Friendships are meant to change and adapt. This means that some friendships start to lose their spark, or you don’t relate to each other anymore. It could be for a thousand different reasons, but the overarching theme is that it’s universal across the world.
To associate “loss” with friendship seems dramatic. We use that word for more serious topics, but I feel the loss of a friendship is still an important topic to cover. It is an experience that everyone goes through at some point in their life, and it affects those involved in different ways.
Whether it was a direct choice or something that happened over a long period of time, a friend exiting your life is upsetting. Sometimes, there are people in your life who simply do not change with you. It seems like such a straightforward way of thinking, but I understand the pain that comes with leaving someone behind. It’s difficult to lose someone who you thought would be around for many years to come.
It is even harder to notice the signs and know you have to distance yourself. There are a multitude of ways to separate from someone, but communication is key. I have made the mistake of not communicating, and it not only leaves your friend questioning if they did something wrong, but it also doesn’t give you any closure. Communicate your feelings to people, and let them know if they hurt you. Sometimes people don’t understand that the things they are doing or saying are detrimental to you, and having an open conversation with them can help them.
I have been learning to forgive myself and allow myself to realize that some things are for the better. You should not hold yourself responsible for other people not aligning with your values anymore. Put yourself first, and understand what is best for you. It is okay to grow, mature and change. You are supposed to. If it’s not meant to be anymore, then people will show themselves in ways that will let you know that it’s time. It might even be mutual, and your decision is easier.
While losing a friend is something you should look at with a mature mindset, I also want to say that you should not just be OK with losing a friend. Losing a friend and then simply moving on too quickly is not healthy. Talk about it with someone, or journal about it. Keeping your thoughts in will alter your view of the person, and potentially make you loathe the situation more. If you are constantly only thinking of a person, you will get in your head and remain unable to change. It’s a double-edged sword, and the negative consequences will overtake the positive if you do not deal with both sides.
You can miss someone and the memories associated with them, but still know it was best for the friendship to end. Both can be true. Somewhere down the road, they could reach back out, and your lives might align more. The break in the friendship might have been for the better, and now you both have grown and improved yourselves and are ready to try again.
These deep and real relationships make us human.
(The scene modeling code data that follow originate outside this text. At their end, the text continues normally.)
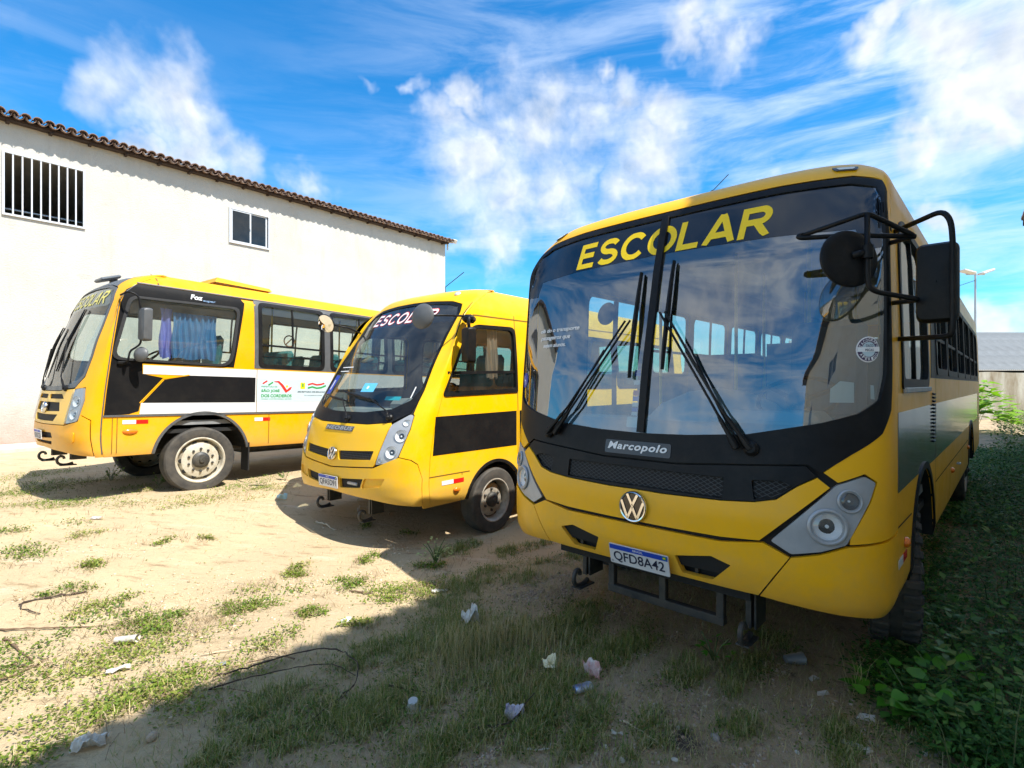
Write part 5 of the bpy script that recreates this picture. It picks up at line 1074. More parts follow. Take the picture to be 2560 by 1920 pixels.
# ================================================================= back of the yard
bw = G(); n = 40; W0, W1 = Vector((-2.6, 23.4)), Vector((36, 26.9)); dw = (W1 - W0).normalized(); nn = Vector((-dw.y, dw.x)); L_ = (W1 - W0).length
V = []
for i in range(n + 1):
    p = W0 + dw * L_ * i / n; h = 2.32 + .03 * math.sin(i * 1.7)
    for (o, z) in ((0, -.3), (0, h), (.16, h), (.16, -.3)): V.append((p.x + nn.x * o, p.y + nn.y * o, z))
bw.add(V, [(4 * i + k, 4 * i + 4 + k, 4 * i + 5 + k, 4 * i + 1 + k) for i in range(n) for k in range(3)] + [(0, 1, 2, 3), (4 * n, 4 * n + 1, 4 * n + 2, 4 * n + 3)])
STAIN = mat('stained_plaster', (.50, .47, .40), .95, col2=(.20, .14, .07), vscale=1.6, bump=.6, bscale=14, stretch=(1, 1, .28))
tag(bw.obj('boundary_wall', STAIN), 'stained whitewashed yard wall below the grey warehouse roof at far right', 'wall')
wh = empty('warehouse', (33, 45, 0)); tag(wh, 'warehouse with a pale grey sheet-metal roof beyond the yard wall', 'warehouse')
ROOFM = mat('pale_sheet_metal', (.30, .31, .31), .7, var=.25, vscale=.9, spec=.2)
for j in range(2):
    sd = G(); n = 12; y0, y1 = (0, 3.6) if j == 0 else (3.5, 8.0); z0, z1 = (2.95, 5.0) if j == 0 else (4.93, 6.9)
    V = []
    for y, z in ((y0, z0 + .0), ((y0 + y1) / 2, (z0 + z1) / 2 + .12), (y1, z1)):
        for i in range(n + 1): V.append((i / n * 1.0, y, z + .03 * math.cos(i * math.pi)))
    me = mesh('roof_sheet', V, [(r_ * (n + 1) + i, r_ * (n + 1) + i + 1, (r_ + 1) * (n + 1) + i + 1, (r_ + 1) * (n + 1) + i) for r_ in range(2) for i in range(n)], ROOFM, data=True)
    for k in range(34): inst('roof_sheet', me, wh, (k * 1.0 - 2, 0, j * .03))
g = G(); g.box((15, .5, 1.0), (34, .3, 2.0)); g.box((2.0, .5, 2.4), (4, .3, .9)); g.box((22, .5, 2.4), (20, .3, .9)); g.obj('wall', STUC, wh); g = G(); g.box((8, 4, 2.4), (14, .2, 1.2)); g.obj('dark_interior', SEAM, wh)
g = G(); g.box((15, 14, 3.3), (34, .3, 6.6)); g.obj('rear_wall', STUC, wh)
lp = empty('floodlight_pole', (35.1, 40, 0)); tag(lp, 'tall slim pole with two floodlight heads behind the yard wall', 'lamp post')
g = G(); g.tube([(0, 0, 0), (0, 0, 10.1)], [.11, .06], 10); g.obj('pole', GREYP, lp, True, 40); g = G(); g.tube([(-.7, 0, 10.05), (.7, 0, 10.05)], .04, 6); g.obj('crossbar', GREYP, lp)
g = G(); g.tube([(0, 0, 9.6), (-3, -1, 8.7), (-6, -2, 8.1), (-10, -3, 7.8)], .02, 5); g.obj('cable', BLK, lp)
for x, r_ in ((-.75, .25), (.65, -.35)):
    g = G(); g.box((x, -.2, 10.2), (.95, .6, .16), Matrix.Rotation(r_, 4, 'Y'), .05); g.obj('lamp_head', mat('pale_lamp_metal', (.62, .60, .54), .5), lp)

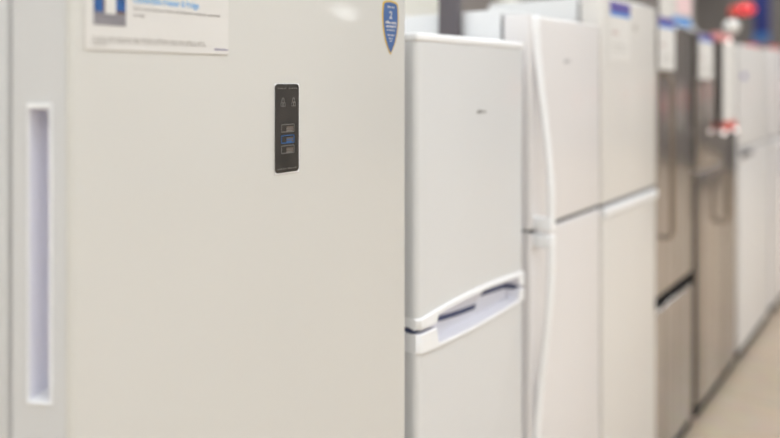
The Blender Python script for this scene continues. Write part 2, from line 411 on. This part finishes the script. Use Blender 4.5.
# the band: upper rail belongs to the freezer door, lower rail to the lower door
PL, PR, PM = .14, .925, .605            # grip pocket ends and its step
def gap(u):                             # height of the dark slit between the two doors
    if u < PL: return .985
    if u < PM: t = (u-PL)/(PM-PL); return .982 - .019*t - .003*arc(t)
    t = (u-PM)/(1-PM); return .988 - .012*t
def rail(upper, bm):
    n = 60; rows = []
    for i in range(n+1):
        u = i/n; y = Y2(u)
        # depth of the front skin follows the rounded vertical door edge
        e = .0; d = min(u, 1-u)*w2
        xr = .004 if d > .012 else .004 - .010*(1-d/.012)**2
        inside = PL < u < PR
        g = gap(u)
        if upper:
            zt_ = top_c(u); zr = zt_-.0125 if inside else g+.0045
            prof = [(-.058, zt_), (xr-.002, zt_), (xr+.002, zt_-.003), (xr+.002, zr+.002), (xr, zr)]
            prof += [(xr-.010 if inside else xr-.003, zr-.001), (xr-.036 if inside else xr-.016, g+.0065), (-.058, g+.0065)]
        else:
            zb2 = bot_c(u); zr = zb2+.010 if inside else g-.0045
            prof = [(-.058, zb2), (xr-.002, zb2), (xr+.002, zb2+.003), (xr+.002, zr-.002), (xr, zr)]
            prof += [(xr-.034 if inside else xr-.003, zr-.001 if inside else zr+.0003), (xr-.036 if inside else xr-.016, g-.0065), (-.058, g-.0065)]
        rows.append([bm.verts.new((x, y, z)) for x, z in prof])
    fs = []
    for A, C in zip(rows, rows[1:]):
        for k in range(len(A)):
            fs.append(bm.faces.new([A[k], A[(k+1) % len(A)], C[(k+1) % len(A)], C[k]]))
            if k in (4, 5): fs[-1].material_index = 1
    fs.append(bm.faces.new(rows[0])); fs.append(bm.faces.new(rows[-1]))
    bmesh.ops.recalc_face_normals(bm, faces=fs)
b = B(); rail(True, b); obj('grip_rail', b, ['trim', 'pocket'], fd, label='bright white upper grip rail')
b = B(); rail(False, b); obj('grip_rail', b, ['trim', 'pocket'], ld, label='bright white lower grip rail')
b = B(); rows = []
for i in range(61):
    u = i/60; rows.append([b.verts.new((x, Y2(min(max(u, .01), .99)), gap(u)+dz)) for x, dz in ((-.034 if PL < u < PR else -.014, -.0075), (-.034 if PL < u < PR else -.014, .0075), (-.05, .0075), (-.05, -.0075))])
for A, C in zip(rows, rows[1:]):
    for k in range(4): b.faces.new([A[k], A[(k+1) % 4], C[(k+1) % 4], C[k]])
b.faces.new(rows[0]); b.faces.new(rows[-1]); bmesh.ops.recalc_face_normals(b, faces=b.faces[:])
obj('door_seal', b, 'slit', f2, label='dark slit between the doors')
b = B(); scribble(b, sx(477), sx(486), zz(481, 113), .008, .0006, 41); obj('badge', b, 'marklow', fd, label='small grey badge')

# --- slim two-door fridge with bow handles
s0, s1 = sx(531), sx(600)
T3 = 1.679; Z3 = 1.106
f3 = thing('refrigerator', 'rosy white two-door fridge with long white bow handles', 'refrigerator', (-.3, (s0+s1)/2, 0))
fridge_body(f3, s0, s1, T3+.022, .60, 'side', door_t=.08)
fd = door(f3, s0, s1, Z3+.0035, T3, 'white3', t=.08, r=.010, name='freezer_door')
ld = door(f3, s0, s1, .055, Z3-.0035, 'white3', t=.08, r=.010)
b = B(); box(b, -.072, -.006, s0+.010, s1-.004, Z3-.010, Z3+.010); obj('door_seal', b, 'dark', f3, label='dark slit between the doors')
hy = s0+.022
for up, par in ((True, fd), (False, ld)):
    b = B(); pts = []; rad = []
    n = 24
    for i in range(n+1):
        t = i/n
        if up: z = (T3-.02) + (Z3+.03-(T3-.02))*t
        else: z = .52 + (Z3-.03-.52)*t
        tt = min(1, t*1.12); bow = .043*(tt*tt*(3-2*tt)*.75+tt*.25)
        
        pts.append((.003+bow, hy, z)); rad.append(.013)
    # foot of the handle at the split
    zf = Z3+.022 if up else Z3-.022
    tube(b, pts, rad, 12, .75)
    box(b, -.004, .054, hy-.014, hy+.014, zf-.018, zf+.018, .005)
    if up: box(b, -.004, .010, hy-.014, hy+.014, T3-.05, T3-.004, .004)
    else: box(b, -.004, .010, hy-.014, hy+.014, .49, .54, .004)
    obj('handle', b, 'trim', par, label='white bow handle')
b = B(); yy = sx(567); scribble(b, yy-.022, yy+.022, zz(567, 63), .012, .0006, 44); obj('badge', b, 'mark', fd, label='small grey badge')
# dark post standing in the gap between the short fridge and the bow-handle fridge
g0 = sx(524)+.004; g1 = sx(531)-.004
def post_x(px):
    a = (px-390)/687.0; y = (g0+g1)/2
    return D + y*(a*.781-.625)/(.781+a*.625)
b = B(); box(b, (xq0:=post_x(440.5)), (xq1:=post_x(459.5)), g0+.003, g1-.003, .012, 2.25, .003, 2)
pz = thing('display_post', 'dark grey post in the gap behind the short fridge with the grip band', 'post', (-.27, (g0+g1)/2, 0))
obj('upright', b, 'post', pz)
b = B(); box(b, -.36, -.18, g0+.001, g1-.001, 0, .014, .002, 1); obj('base_plate', b, 'post', pz)

# --- tall ivory two-door fridge
s0, s1 = sx(603), sx(656)
T4 = 1.782; Z4 = 1.098
f4 = thing('refrigerator', 'tall ivory white two-door fridge next to the dark steel ones', 'refrigerator', (-.22, (s0+s1)/2, 0))
fridge_body(f4, s0, s1, T4, .42, 'side', door_t=.075)
fd = door(f4, s0, s1, Z4+.010, T4-.002, 'white4', t=.075, r=.010)
ld = door(f4, s0, s1, .055, Z4-.016, 'white4', t=.075, r=.010, name='freezer_door')
b = B(); box(b, -.07, -.012, s0+.006, s1-.006, Z4-.02, Z4+.014); obj('door_seal', b, 'gasket', f4)
b = B(); pr = [(-.07, Z4-.016), (.004, Z4-.034), (.008, Z4-.026), (.008, Z4-.008), (.002, Z4-.003), (-.03, Z4-.004), (-.07, Z4-.006)]
A = [b.verts.new((x, s0+.003, z)) for x, z in pr]; C = [b.verts.new((x, s1-.003, z)) for x, z in pr]
b.faces.new(A); b.faces.new(list(reversed(C)))
for k in range(len(pr)): b.faces.new([A[k], A[(k+1) % 7], C[(k+1) % 7], C[k]])
bmesh.ops.recalc_face_normals(b, faces=b.faces[:]); obj('grip_rail', b, 'trim', ld, label='bright white grip lip')
b = B(); bmesh.ops.create_cone(b, cap_ends=True, segments=20, radius1=.013, radius2=.012, depth=.003, matrix=Matrix.Translation((.001, sx(635), zz(635, 28))) @ Matrix.Rotation(math.pi/2, 4, 'Y'))
obj('badge', b, 'inklow', fd, label='small round badge')

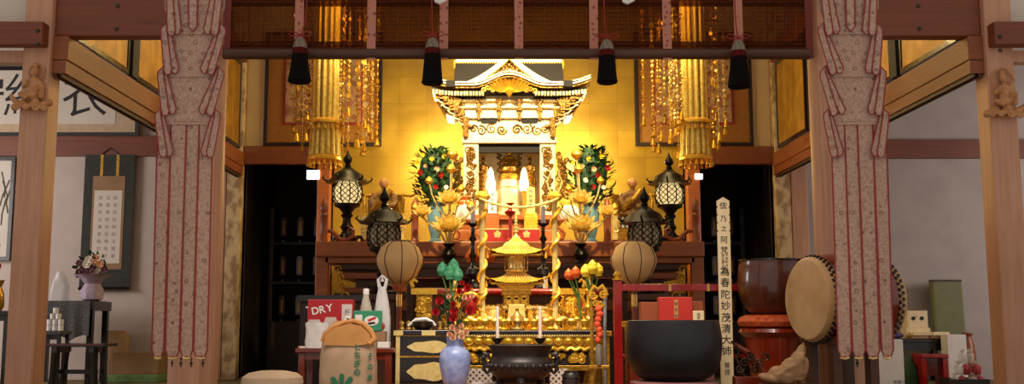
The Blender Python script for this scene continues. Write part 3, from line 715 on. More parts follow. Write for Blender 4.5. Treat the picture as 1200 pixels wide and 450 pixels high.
for px, w in ((566, 'left'), (621, 'right')):
    Y = 12.45; k = sc_(Y, 200); p = at(px, 225, Y); pb = 1.67 + zz(252) * sc_(12.2, 200); r = T('attendant_figure', 'standing gold attendant figure with rays on the head, %s of the seated buddha' % w, 'statue', (p.x, Y, pb)); b = (p.z - pb) / k
    m = MB(k); m.lathe([(6, 0), (6, b - 4), (5, b - 3), (6.4, b)], n=8); m.build('plinth', 'gold_p', r, smooth=.4)
    m = MB(k); m.lathe([(5.4, 0), (4.8, 6), (4.6, 14), (5.4, 22), (5, 30), (3, 33)], (0, 0, b), 14, sy=.7); m.tube([(0, 0, b + 32), (0, 0, b + 36)], 1.5, 8); m.ell((0, 0, b + 38), (2.5, 2.5, 3.2))
    for s in (-1, 1): m.tube([(s * 4.6, 0, b + 31), (s * 6, -1, b + 25), (s * 4, -3.4, b + 23), (0, -4.4, b + 26)], [1.7, 1.6, 1.3, 1], 8); m.tube([(s * 5, 0, b + 20), (s * 6.4, 0, b + 10), (s * 6, 0, b + 3)], [1.2, 1.5, .8], 6)
    m.ell((0, -2.4, b + 37.5), (.5, .6, .6)); blob(m.build('body', 'gold_k', r), .5 * k, 1)
    m = MB(k)
    for a in (-.9, -.45, 0, .45, .9): m.tube([(2 * sin(a), 0, b + 40), (8 * sin(a), 0, b + 40 + 8 * cos(a))], [.7, .3], 5)
    m.build('head_rays', 'gold', r)
for px, w in ((575, 'left'), (614, 'right')):
    Y = 12.38; p = at(px, 224, Y); k = sc_(Y, 210); pb = 1.67 + zz(252) * sc_(12.2, 200); b = (p.z - pb) / k
    r = T('glowing_lamp', 'bright white tall lamp glowing %s of the seated buddha' % w, 'lamp', (p.x, Y, pb))
    m = MB(k); m.lathe([(4, 0), (4, 2), (1.6, 3), (1.6, b - 2), (4, b)], n=12); m.build('stand', 'gold', r)
    m = MB(k); m.lathe([(4, 0), (5.6, 3), (5.6, 9), (4, 16), (2.8, 24), (.6, 28)], (0, 0, b), 16); m.build('glass_bulb', 'glow', r)
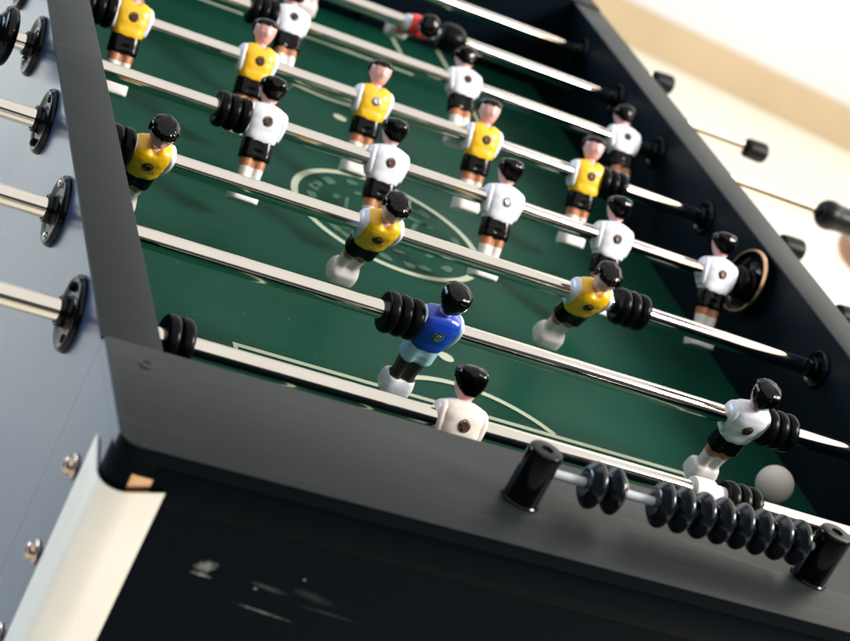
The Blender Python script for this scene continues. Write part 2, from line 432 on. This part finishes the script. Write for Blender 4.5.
T(obj('counter_rod', bm, 'counter_rod'))
def bead_mesh():
    bm = bmesh.new()
    p = smooth_prof([(-.0064, .0034), (-.0064, .0075), (-.0058, .0098), (-.0026, .0138), (-.0009, .0155), (.0009, .0155), (.0026, .0138), (.0058, .0098), (.0064, .0075), (.0064, .0034)], 4)
    lathe(bm, p, 48, closed=True)
    return bm
xs = [.2745, .2895]+[.3265+.0153*k for k in range(8)]
labs = ['left bead of the pair beside the left score post', 'right bead of the pair near the left score post']+\
       [l+' in the row of eight by the right post' for l in ('leftmost black bead', 'second black bead from the left', 'third black bead from the left', 'fourth black bead from the left', 'fourth black bead from the right', 'third black bead from the right', 'second black bead from the right', 'rightmost black bead, touching the post,')]
first = None
for i, x in enumerate(xs):
    if first is None: first = b = obj('counting_bead', bead_mesh(), 'bead')
    else: b = first.copy(); COL.objects.link(b)
    b.location = (x, YC+.0001, ZC-.0003); b.rotation_euler = (i*1.3, (.06 if i in (0, 1) else .015)*(-1)**i, .02*(-1)**(i//2))
    tag(b, labs[i], 'bead', 'score counter beads')
# ------------------------------------------------------------------ figures
def body_bm(sock_top=-.0415):
    bm = bmesh.new()
    # (z, cy, rx, ry, expo, groove)
    top = [(-.0722, -.001, .0095, .0060, 4.5, 0), (-.0728, -.001, .0118, .0095, 4.5, 0), (-.0712, -.001, .0129, .0112, 4.5, 0), (-.0640, -.001, .0130, .0110, 4.5, 0), (-.0600, -.001, .0126, .0102, 4, .02), (-.0572, 0, .0120, .0084, 3.2, .2),
           (-.0550, 0, .0108, .0069, 2.6, .45), (-.0520, 0, .0104, .0064, 2.6, .5), (-.0480, 0, .0106, .0066, 2.6, .5), (-.0420, 0, .0112, .0072, 2.6, .5), (-.0350, 0, .0118, .0076, 2.6, .45), (-.0250, 0, .0122, .0078, 2.8, .2),
           (-.0100, 0, .0130, .0082, 2.8, 0), (.0080, 0, .0140, .0082, 2.6, 0), (.0130, 0, .0090, .0070, 2.3, 0), (.0155, 0, .0058, .0056, 2, 0), (.0175, 0, .0052, .0052, 2, 0), (.0185, -.0004, .0056, .0058, 2, 0),
           (.0205, -.0012, .0068, .0076, 2, 0), (.0250, -.0010, .0088, .0098, 2.1, 0), (.0310, -.0002, .0106, .0116, 2.2, 0), (.0355, .0004, .0106, .0114, 2.2, 0), (.0388, .0006, .0086, .0094, 2.1, 0), (.0405, .0006, .0050, .0055, 2, 0), (.0410, .0006, .0010, .0010, 2, 0)]
    rows = smooth_prof(top, 4)
    rows = [(r[0], r[1], max(r[2], .0004), max(r[3], .0004), max(r[4], 1.9), max(0, r[5])) for r in rows]
    def mi(z): return 2 if z < sock_top else (1 if z < -.008 else 0)
    loft(bm, rows, 44, mi=mi)
    # nose, eye hollows and chin pressed into the head
    for v in bm.verts:
        x, y, z = v.co
        if z > .018 and y < -.002:
            n = math.exp(-((x/.0017)**2+((z-.0268)/.0026)**2)); v.co.y -= .0019*n
            for s in (-1, 1):
                e = math.exp(-(((x-s*.0038)/.0019)**2+((z-.0300)/.0016)**2)); v.co.y += .0010*e
            mth = math.exp(-((x/.0032)**2+((z-.0222)/.0009)**2)); v.co.y += .0005*mth
        if z > .018:                       # ears
            for s in (-1, 1):
                e = math.exp(-(((y-.001)/.0016)**2+((z-.0272)/.0026)**2))
                if x*s > .006: v.co.x += s*.0013*e
    return bm
def head_part(scale, keep):
    bm = bmesh.new()
    top = [(.0185, -.0004, .0056, .0058, 2), (.0205, -.0012, .0068, .0076, 2), (.0250, -.0010, .0088, .0098, 2.1), (.0310, -.0002, .0106, .0116, 2.2), (.0355, .0004, .0106, .0114, 2.2), (.0388, .0006, .0086, .0094, 2.1), (.0405, .0006, .0050, .0055, 2), (.0410, .0006, .0004, .0004, 2)]
    rows = smooth_prof(top, 6)
    loft(bm, [(r[0], r[1], max(r[2], .0003), max(r[3], .0003), max(1.9, r[4])) for r in rows], 56)
    bmesh.ops.delete(bm, geom=[f for f in bm.faces if not keep(f.calc_center_median())], context='FACES')
    return bm
def hair_mesh():
    def keep(c):
        yn = c.y/.0116; zn = (c.z-.0300)/.0110; xn = abs(c.x)/.0106
        side = .88*yn+.46*zn-.30*xn*max(0, -zn)
        return (side > .04 and zn > -.72) or zn > .56+.12*yn+.06*math.sin(c.x*900)
    bm = head_part(1, keep)
    # swell outward with combed ridges, then thicken
    ctr = Vector((0, 0, .0295))
    bmesh.ops.delete(bm, geom=[v for v in bm.verts if not v.link_faces], context='VERTS')
    bnd = {v for e in bm.edges if e.is_boundary for v in e.verts}
    geom = bm.faces[:]
    ret = bmesh.ops.extrude_face_region(bm, geom=geom)
    nv = [v for v in ret['geom'] if isinstance(v, bmesh.types.BMVert)]
    old = [v for v in bm.verts if v not in set(nv)]
    for v in nv:
        d = (v.co-ctr).normalized()
        a = math.atan2(v.co.x, v.co.y+.004)
        v.co += d*(.0016+.00030*min(1, (math.hypot(v.co.x, v.co.y)/.0095)**2)*math.sin(a*10+.6*math.sin(v.co.z*500)))
        if v.co.z > .036 and v.co.y < 0: v.co.y -= .0006
    for v in old: v.co += (ctr-v.co).normalized()*.0004
    return bm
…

Friendships and relationships in general are meant to change. It’s unfortunate that this means people will leave our lives as we walk along our own paths. There is a very real pain that comes with knowing a friendship will end, and it actually happening. Missing a person can consume you, and it is important for you to deal with things healthily. Knowing yourself and your worth when it comes to other people can help exponentially in the human experience we call loss.